- What you should do -
Your task is to print the material below exactly as presented.

- Provided material -
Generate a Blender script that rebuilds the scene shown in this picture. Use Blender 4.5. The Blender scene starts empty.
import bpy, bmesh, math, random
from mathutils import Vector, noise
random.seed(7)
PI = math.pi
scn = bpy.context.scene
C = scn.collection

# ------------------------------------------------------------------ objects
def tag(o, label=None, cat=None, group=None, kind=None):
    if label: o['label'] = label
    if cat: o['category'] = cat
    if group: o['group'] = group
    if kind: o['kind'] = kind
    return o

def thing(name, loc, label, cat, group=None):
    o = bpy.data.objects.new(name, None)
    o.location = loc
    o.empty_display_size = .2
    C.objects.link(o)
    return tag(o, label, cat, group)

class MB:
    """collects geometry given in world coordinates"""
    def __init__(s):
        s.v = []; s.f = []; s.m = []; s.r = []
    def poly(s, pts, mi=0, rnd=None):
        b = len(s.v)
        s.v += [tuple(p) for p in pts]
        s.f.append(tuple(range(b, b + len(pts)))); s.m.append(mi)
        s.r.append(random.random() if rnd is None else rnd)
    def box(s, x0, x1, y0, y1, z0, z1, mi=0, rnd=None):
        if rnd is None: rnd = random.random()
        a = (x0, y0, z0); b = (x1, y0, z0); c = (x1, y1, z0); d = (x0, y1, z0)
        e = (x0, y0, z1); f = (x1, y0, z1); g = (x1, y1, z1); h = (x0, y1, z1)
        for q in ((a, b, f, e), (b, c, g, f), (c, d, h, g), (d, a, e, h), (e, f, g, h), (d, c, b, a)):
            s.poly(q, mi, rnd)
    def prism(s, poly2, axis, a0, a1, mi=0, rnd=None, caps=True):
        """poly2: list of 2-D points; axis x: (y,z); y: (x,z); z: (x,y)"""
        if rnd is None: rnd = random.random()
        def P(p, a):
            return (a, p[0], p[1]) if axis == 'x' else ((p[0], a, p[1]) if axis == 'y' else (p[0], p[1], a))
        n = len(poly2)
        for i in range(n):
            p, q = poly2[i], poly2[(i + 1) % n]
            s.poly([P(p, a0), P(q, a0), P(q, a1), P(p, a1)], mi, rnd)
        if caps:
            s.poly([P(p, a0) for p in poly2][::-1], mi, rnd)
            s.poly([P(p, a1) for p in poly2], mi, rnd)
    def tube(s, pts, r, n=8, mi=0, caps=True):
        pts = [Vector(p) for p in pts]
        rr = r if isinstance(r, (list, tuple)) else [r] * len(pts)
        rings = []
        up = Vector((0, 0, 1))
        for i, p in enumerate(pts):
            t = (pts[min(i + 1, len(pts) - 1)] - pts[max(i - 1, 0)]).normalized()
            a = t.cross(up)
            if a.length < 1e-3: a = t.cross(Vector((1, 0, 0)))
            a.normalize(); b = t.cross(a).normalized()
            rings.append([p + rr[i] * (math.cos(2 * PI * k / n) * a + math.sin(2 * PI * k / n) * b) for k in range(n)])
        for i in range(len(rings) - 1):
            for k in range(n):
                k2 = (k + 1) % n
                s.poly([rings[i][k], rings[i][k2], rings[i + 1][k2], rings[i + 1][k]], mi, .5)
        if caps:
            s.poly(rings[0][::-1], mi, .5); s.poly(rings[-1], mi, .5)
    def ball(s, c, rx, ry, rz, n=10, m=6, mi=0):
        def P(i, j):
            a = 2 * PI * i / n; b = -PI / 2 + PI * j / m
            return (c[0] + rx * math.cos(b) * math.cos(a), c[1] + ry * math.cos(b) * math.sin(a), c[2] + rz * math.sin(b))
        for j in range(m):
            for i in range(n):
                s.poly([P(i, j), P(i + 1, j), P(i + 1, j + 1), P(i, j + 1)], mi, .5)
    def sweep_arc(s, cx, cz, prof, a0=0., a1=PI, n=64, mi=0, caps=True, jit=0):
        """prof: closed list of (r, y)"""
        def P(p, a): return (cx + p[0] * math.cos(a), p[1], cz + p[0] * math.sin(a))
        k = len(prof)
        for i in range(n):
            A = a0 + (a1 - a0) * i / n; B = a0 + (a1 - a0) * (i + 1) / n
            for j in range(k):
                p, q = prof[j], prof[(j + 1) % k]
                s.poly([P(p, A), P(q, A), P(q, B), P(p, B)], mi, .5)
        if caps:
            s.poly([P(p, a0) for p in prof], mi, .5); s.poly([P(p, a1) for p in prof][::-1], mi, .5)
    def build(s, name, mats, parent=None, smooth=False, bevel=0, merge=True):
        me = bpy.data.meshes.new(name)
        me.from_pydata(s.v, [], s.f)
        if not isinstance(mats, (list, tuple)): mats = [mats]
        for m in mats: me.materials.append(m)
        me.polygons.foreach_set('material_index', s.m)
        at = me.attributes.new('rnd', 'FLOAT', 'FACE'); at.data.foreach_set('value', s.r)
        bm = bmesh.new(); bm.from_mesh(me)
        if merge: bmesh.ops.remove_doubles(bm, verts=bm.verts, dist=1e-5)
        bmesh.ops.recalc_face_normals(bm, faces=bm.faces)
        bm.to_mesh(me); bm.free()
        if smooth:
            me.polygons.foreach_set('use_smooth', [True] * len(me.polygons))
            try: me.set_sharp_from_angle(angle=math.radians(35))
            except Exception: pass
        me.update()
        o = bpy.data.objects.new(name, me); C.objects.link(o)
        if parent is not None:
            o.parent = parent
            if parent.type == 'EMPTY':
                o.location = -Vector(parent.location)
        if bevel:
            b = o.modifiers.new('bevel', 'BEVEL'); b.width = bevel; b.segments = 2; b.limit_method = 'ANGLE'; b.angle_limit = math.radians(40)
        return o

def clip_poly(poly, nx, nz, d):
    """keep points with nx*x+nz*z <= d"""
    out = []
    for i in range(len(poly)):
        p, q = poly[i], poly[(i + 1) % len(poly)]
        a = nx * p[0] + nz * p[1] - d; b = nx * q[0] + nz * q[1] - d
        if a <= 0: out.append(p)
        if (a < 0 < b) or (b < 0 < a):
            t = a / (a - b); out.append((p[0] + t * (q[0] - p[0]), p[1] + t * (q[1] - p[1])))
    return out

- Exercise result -
Generate a Blender script that rebuilds the scene shown in this picture. Use Blender 4.5. The Blender scene starts empty.
import bpy, bmesh, math, random
from mathutils import Vector, noise
random.seed(7)
PI = math.pi
scn = bpy.context.scene
C = scn.collection

# ------------------------------------------------------------------ objects
def tag(o, label=None, cat=None, group=None, kind=None):
    if label: o['label'] = label
    if cat: o['category'] = cat
    if group: o['group'] = group
    if kind: o['kind'] = kind
    return o

def thing(name, loc, label, cat, group=None):
    o = bpy.data.objects.new(name, None)
    o.location = loc
    o.empty_display_size = .2
    C.objects.link(o)
    return tag(o, label, cat, group)

class MB:
    """collects geometry given in world coordinates"""
    def __init__(s):
        s.v = []; s.f = []; s.m = []; s.r = []
    def poly(s, pts, mi=0, rnd=None):
        b = len(s.v)
        s.v += [tuple(p) for p in pts]
        s.f.append(tuple(range(b, b + len(pts)))); s.m.append(mi)
        s.r.append(random.random() if rnd is None else rnd)
    def box(s, x0, x1, y0, y1, z0, z1, mi=0, rnd=None):
        if rnd is None: rnd = random.random()
        a = (x0, y0, z0); b = (x1, y0, z0); c = (x1, y1, z0); d = (x0, y1, z0)
        e = (x0, y0, z1); f = (x1, y0, z1); g = (x1, y1, z1); h = (x0, y1, z1)
        for q in ((a, b, f, e), (b, c, g, f), (c, d, h, g), (d, a, e, h), (e, f, g, h), (d, c, b, a)):
            s.poly(q, mi, rnd)
    def prism(s, poly2, axis, a0, a1, mi=0, rnd=None, caps=True):
        """poly2: list of 2-D points; axis x: (y,z); y: (x,z); z: (x,y)"""
        if rnd is None: rnd = random.random()
        def P(p, a):
            return (a, p[0], p[1]) if axis == 'x' else ((p[0], a, p[1]) if axis == 'y' else (p[0], p[1], a))
        n = len(poly2)
        for i in range(n):
            p, q = poly2[i], poly2[(i + 1) % n]
            s.poly([P(p, a0), P(q, a0), P(q, a1), P(p, a1)], mi, rnd)
        if caps:
            s.poly([P(p, a0) for p in poly2][::-1], mi, rnd)
            s.poly([P(p, a1) for p in poly2], mi, rnd)
    def tube(s, pts, r, n=8, mi=0, caps=True):
        pts = [Vector(p) for p in pts]
        rr = r if isinstance(r, (list, tuple)) else [r] * len(pts)
        rings = []
        up = Vector((0, 0, 1))
        for i, p in enumerate(pts):
            t = (pts[min(i + 1, len(pts) - 1)] - pts[max(i - 1, 0)]).normalized()
            a = t.cross(up)
            if a.length < 1e-3: a = t.cross(Vector((1, 0, 0)))
            a.normalize(); b = t.cross(a).normalized()
            rings.append([p + rr[i] * (math.cos(2 * PI * k / n) * a + math.sin(2 * PI * k / n) * b) for k in range(n)])
        for i in range(len(rings) - 1):
            for k in range(n):
                k2 = (k + 1) % n
                s.poly([rings[i][k], rings[i][k2], rings[i + 1][k2], rings[i + 1][k]], mi, .5)
        if caps:
            s.poly(rings[0][::-1], mi, .5); s.poly(rings[-1], mi, .5)
    def ball(s, c, rx, ry, rz, n=10, m=6, mi=0):
        def P(i, j):
            a = 2 * PI * i / n; b = -PI / 2 + PI * j / m
            return (c[0] + rx * math.cos(b) * math.cos(a), c[1] + ry * math.cos(b) * math.sin(a), c[2] + rz * math.sin(b))
        for j in range(m):
            for i in range(n):
                s.poly([P(i, j), P(i + 1, j), P(i + 1, j + 1), P(i, j + 1)], mi, .5)
    def sweep_arc(s, cx, cz, prof, a0=0., a1=PI, n=64, mi=0, caps=True, jit=0):
        """prof: closed list of (r, y)"""
        def P(p, a): return (cx + p[0] * math.cos(a), p[1], cz + p[0] * math.sin(a))
        k = len(prof)
        for i in range(n):
            A = a0 + (a1 - a0) * i / n; B = a0 + (a1 - a0) * (i + 1) / n
            for j in range(k):
                p, q = prof[j], prof[(j + 1) % k]
                s.poly([P(p, A), P(q, A), P(q, B), P(p, B)], mi, .5)
        if caps:
            s.poly([P(p, a0) for p in prof], mi, .5); s.poly([P(p, a1) for p in prof][::-1], mi, .5)
    def build(s, name, mats, parent=None, smooth=False, bevel=0, merge=True):
        me = bpy.data.meshes.new(name)
        me.from_pydata(s.v, [], s.f)
        if not isinstance(mats, (list, tuple)): mats = [mats]
        for m in mats: me.materials.append(m)
        me.polygons.foreach_set('material_index', s.m)
        at = me.attributes.new('rnd', 'FLOAT', 'FACE'); at.data.foreach_set('value', s.r)
        bm = bmesh.new(); bm.from_mesh(me)
        if merge: bmesh.ops.remove_doubles(bm, verts=bm.verts, dist=1e-5)
        bmesh.ops.recalc_face_normals(bm, faces=bm.faces)
        bm.to_mesh(me); bm.free()
        if smooth:
            me.polygons.foreach_set('use_smooth', [True] * len(me.polygons))
            try: me.set_sharp_from_angle(angle=math.radians(35))
            except Exception: pass
        me.update()
        o = bpy.data.objects.new(name, me); C.objects.link(o)
        if parent is not None:
            o.parent = parent
            if parent.type == 'EMPTY':
                o.location = -Vector(parent.location)
        if bevel:
            b = o.modifiers.new('bevel', 'BEVEL'); b.width = bevel; b.segments = 2; b.limit_method = 'ANGLE'; b.angle_limit = math.radians(40)
        return o

def clip_poly(poly, nx, nz, d):
    """keep points with nx*x+nz*z <= d"""
    out = []
    for i in range(len(poly)):
        p, q = poly[i], poly[(i + 1) % len(poly)]
        a = nx * p[0] + nz * p[1] - d; b = nx * q[0] + nz * q[1] - d
        if a <= 0: out.append(p)
        if (a < 0 < b) or (b < 0 < a):
            t = a / (a - b); out.append((p[0] + t * (q[0] - p[0]), p[1] + t * (q[1] - p[1])))
    return out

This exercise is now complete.